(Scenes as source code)
+ + + + + + +

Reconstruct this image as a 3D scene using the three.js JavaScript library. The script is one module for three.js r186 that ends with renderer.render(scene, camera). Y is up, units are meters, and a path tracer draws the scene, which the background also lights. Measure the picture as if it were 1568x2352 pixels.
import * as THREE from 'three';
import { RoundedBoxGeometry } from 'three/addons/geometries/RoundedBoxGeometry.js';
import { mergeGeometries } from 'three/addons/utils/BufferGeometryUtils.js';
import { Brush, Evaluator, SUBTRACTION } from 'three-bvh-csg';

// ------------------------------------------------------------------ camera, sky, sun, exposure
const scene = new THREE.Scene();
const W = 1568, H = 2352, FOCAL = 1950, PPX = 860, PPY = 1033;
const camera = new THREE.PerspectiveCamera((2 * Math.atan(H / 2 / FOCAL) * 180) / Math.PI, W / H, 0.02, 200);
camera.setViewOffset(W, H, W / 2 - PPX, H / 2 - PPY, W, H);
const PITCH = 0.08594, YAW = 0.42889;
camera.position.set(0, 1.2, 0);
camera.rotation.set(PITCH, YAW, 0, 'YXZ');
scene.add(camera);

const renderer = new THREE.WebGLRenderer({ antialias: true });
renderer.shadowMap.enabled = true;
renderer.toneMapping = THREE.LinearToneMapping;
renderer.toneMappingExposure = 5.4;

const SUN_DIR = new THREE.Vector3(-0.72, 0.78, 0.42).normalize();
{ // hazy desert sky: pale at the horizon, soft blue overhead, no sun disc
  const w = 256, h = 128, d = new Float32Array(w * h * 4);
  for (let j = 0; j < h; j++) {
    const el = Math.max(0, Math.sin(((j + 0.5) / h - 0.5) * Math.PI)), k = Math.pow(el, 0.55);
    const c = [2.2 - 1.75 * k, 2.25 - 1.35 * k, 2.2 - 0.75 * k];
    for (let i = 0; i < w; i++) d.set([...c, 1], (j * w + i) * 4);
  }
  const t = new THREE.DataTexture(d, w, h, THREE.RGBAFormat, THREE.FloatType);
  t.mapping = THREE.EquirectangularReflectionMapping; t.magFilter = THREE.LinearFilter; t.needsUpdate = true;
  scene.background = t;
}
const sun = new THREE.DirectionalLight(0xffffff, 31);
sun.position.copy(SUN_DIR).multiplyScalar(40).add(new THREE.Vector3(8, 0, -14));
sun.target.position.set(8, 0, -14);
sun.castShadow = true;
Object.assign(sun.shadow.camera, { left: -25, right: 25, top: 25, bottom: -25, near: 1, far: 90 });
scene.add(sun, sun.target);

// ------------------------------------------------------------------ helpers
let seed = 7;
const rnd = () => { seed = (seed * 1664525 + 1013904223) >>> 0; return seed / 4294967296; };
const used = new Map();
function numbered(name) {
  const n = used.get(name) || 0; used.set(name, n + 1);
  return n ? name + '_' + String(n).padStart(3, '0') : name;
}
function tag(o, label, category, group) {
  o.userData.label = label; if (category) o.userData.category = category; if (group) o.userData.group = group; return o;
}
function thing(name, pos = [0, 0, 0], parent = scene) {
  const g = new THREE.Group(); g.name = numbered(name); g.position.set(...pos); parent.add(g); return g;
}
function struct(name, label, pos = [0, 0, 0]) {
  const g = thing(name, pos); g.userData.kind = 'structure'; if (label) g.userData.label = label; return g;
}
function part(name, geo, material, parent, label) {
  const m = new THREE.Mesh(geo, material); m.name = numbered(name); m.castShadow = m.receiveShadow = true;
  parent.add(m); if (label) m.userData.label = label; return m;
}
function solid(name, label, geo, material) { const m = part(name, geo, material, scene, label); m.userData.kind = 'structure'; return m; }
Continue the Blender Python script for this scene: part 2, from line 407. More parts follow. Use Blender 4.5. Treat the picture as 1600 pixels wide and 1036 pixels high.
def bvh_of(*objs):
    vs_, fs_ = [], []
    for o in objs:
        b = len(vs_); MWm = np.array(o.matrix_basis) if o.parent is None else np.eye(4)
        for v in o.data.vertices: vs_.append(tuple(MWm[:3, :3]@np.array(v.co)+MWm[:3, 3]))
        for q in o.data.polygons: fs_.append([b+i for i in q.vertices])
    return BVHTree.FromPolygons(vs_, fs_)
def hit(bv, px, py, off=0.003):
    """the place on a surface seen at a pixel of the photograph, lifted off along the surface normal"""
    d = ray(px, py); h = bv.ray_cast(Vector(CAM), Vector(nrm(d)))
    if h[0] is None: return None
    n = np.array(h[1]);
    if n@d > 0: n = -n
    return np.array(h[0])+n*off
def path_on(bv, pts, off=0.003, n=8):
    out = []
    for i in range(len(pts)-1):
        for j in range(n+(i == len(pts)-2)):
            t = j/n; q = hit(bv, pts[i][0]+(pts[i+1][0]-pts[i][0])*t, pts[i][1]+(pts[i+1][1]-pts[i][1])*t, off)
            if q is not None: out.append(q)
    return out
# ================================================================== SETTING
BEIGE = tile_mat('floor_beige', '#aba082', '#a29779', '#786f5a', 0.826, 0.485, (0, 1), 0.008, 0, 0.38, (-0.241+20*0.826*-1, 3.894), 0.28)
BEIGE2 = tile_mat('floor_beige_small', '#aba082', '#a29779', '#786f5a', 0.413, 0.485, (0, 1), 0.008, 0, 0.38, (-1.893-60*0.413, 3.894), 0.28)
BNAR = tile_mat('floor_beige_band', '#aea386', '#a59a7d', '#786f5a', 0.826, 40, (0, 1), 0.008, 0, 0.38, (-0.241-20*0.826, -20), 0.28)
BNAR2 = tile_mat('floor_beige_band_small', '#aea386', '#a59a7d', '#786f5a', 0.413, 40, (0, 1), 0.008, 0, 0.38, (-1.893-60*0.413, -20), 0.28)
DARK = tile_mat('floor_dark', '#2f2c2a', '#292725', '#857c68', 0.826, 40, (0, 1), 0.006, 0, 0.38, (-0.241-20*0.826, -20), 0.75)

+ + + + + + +

Directions for this task: Please repeat the material above, word for word and in full.

The result:
Reconstruct this image as a 3D scene using the three.js JavaScript library. The script is one module for three.js r186 that ends with renderer.render(scene, camera). Y is up, units are meters, and a path tracer draws the scene, which the background also lights. Measure the picture as if it were 1568x2352 pixels.
import * as THREE from 'three';
import { RoundedBoxGeometry } from 'three/addons/geometries/RoundedBoxGeometry.js';
import { mergeGeometries } from 'three/addons/utils/BufferGeometryUtils.js';
import { Brush, Evaluator, SUBTRACTION } from 'three-bvh-csg';

// ------------------------------------------------------------------ camera, sky, sun, exposure
const scene = new THREE.Scene();
const W = 1568, H = 2352, FOCAL = 1950, PPX = 860, PPY = 1033;
const camera = new THREE.PerspectiveCamera((2 * Math.atan(H / 2 / FOCAL) * 180) / Math.PI, W / H, 0.02, 200);
camera.setViewOffset(W, H, W / 2 - PPX, H / 2 - PPY, W, H);
const PITCH = 0.08594, YAW = 0.42889;
camera.position.set(0, 1.2, 0);
camera.rotation.set(PITCH, YAW, 0, 'YXZ');
scene.add(camera);

const renderer = new THREE.WebGLRenderer({ antialias: true });
renderer.shadowMap.enabled = true;
renderer.toneMapping = THREE.LinearToneMapping;
renderer.toneMappingExposure = 5.4;

const SUN_DIR = new THREE.Vector3(-0.72, 0.78, 0.42).normalize();
{ // hazy desert sky: pale at the horizon, soft blue overhead, no sun disc
  const w = 256, h = 128, d = new Float32Array(w * h * 4);
  for (let j = 0; j < h; j++) {
    const el = Math.max(0, Math.sin(((j + 0.5) / h - 0.5) * Math.PI)), k = Math.pow(el, 0.55);
    const c = [2.2 - 1.75 * k, 2.25 - 1.35 * k, 2.2 - 0.75 * k];
    for (let i = 0; i < w; i++) d.set([...c, 1], (j * w + i) * 4);
  }
  const t = new THREE.DataTexture(d, w, h, THREE.RGBAFormat, THREE.FloatType);
  t.mapping = THREE.EquirectangularReflectionMapping; t.magFilter = THREE.LinearFilter; t.needsUpdate = true;
  scene.background = t;
}
const sun = new THREE.DirectionalLight(0xffffff, 31);
sun.position.copy(SUN_DIR).multiplyScalar(40).add(new THREE.Vector3(8, 0, -14));
sun.target.position.set(8, 0, -14);
sun.castShadow = true;
Object.assign(sun.shadow.camera, { left: -25, right: 25, top: 25, bottom: -25, near: 1, far: 90 });
scene.add(sun, sun.target);

// ------------------------------------------------------------------ helpers
let seed = 7;
const rnd = () => { seed = (seed * 1664525 + 1013904223) >>> 0; return seed / 4294967296; };
const used = new Map();
function numbered(name) {
  const n = used.get(name) || 0; used.set(name, n + 1);
  return n ? name + '_' + String(n).padStart(3, '0') : name;
}
function tag(o, label, category, group) {
  o.userData.label = label; if (category) o.userData.category = category; if (group) o.userData.group = group; return o;
}
function thing(name, pos = [0, 0, 0], parent = scene) {
  const g = new THREE.Group(); g.name = numbered(name); g.position.set(...pos); parent.add(g); return g;
}
function struct(name, label, pos = [0, 0, 0]) {
  const g = thing(name, pos); g.userData.kind = 'structure'; if (label) g.userData.label = label; return g;
}
function part(name, geo, material, parent, label) {
  const m = new THREE.Mesh(geo, material); m.name = numbered(name); m.castShadow = m.receiveShadow = true;
  parent.add(m); if (label) m.userData.label = label; return m;
}
function solid(name, label, geo, material) { const m = part(name, geo, material, scene, label); m.userData.kind = 'structure'; return m; }
Continue the Blender Python script for this scene: part 2, from line 407. More parts follow. Use Blender 4.5. Treat the picture as 1600 pixels wide and 1036 pixels high.
def bvh_of(*objs):
    vs_, fs_ = [], []
    for o in objs:
        b = len(vs_); MWm = np.array(o.matrix_basis) if o.parent is None else np.eye(4)
        for v in o.data.vertices: vs_.append(tuple(MWm[:3, :3]@np.array(v.co)+MWm[:3, 3]))
        for q in o.data.polygons: fs_.append([b+i for i in q.vertices])
    return BVHTree.FromPolygons(vs_, fs_)
def hit(bv, px, py, off=0.003):
    """the place on a surface seen at a pixel of the photograph, lifted off along the surface normal"""
    d = ray(px, py); h = bv.ray_cast(Vector(CAM), Vector(nrm(d)))
    if h[0] is None: return None
    n = np.array(h[1]);
    if n@d > 0: n = -n
    return np.array(h[0])+n*off
def path_on(bv, pts, off=0.003, n=8):
    out = []
    for i in range(len(pts)-1):
        for j in range(n+(i == len(pts)-2)):
            t = j/n; q = hit(bv, pts[i][0]+(pts[i+1][0]-pts[i][0])*t, pts[i][1]+(pts[i+1][1]-pts[i][1])*t, off)
            if q is not None: out.append(q)
    return out
# ================================================================== SETTING
BEIGE = tile_mat('floor_beige', '#aba082', '#a29779', '#786f5a', 0.826, 0.485, (0, 1), 0.008, 0, 0.38, (-0.241+20*0.826*-1, 3.894), 0.28)
BEIGE2 = tile_mat('floor_beige_small', '#aba082', '#a29779', '#786f5a', 0.413, 0.485, (0, 1), 0.008, 0, 0.38, (-1.893-60*0.413, 3.894), 0.28)
BNAR = tile_mat('floor_beige_band', '#aea386', '#a59a7d', '#786f5a', 0.826, 40, (0, 1), 0.008, 0, 0.38, (-0.241-20*0.826, -20), 0.28)
BNAR2 = tile_mat('floor_beige_band_small', '#aea386', '#a59a7d', '#786f5a', 0.413, 40, (0, 1), 0.008, 0, 0.38, (-1.893-60*0.413, -20), 0.28)
DARK = tile_mat('floor_dark', '#2f2c2a', '#292725', '#857c68', 0.826, 40, (0, 1), 0.006, 0, 0.38, (-0.241-20*0.826, -20), 0.75)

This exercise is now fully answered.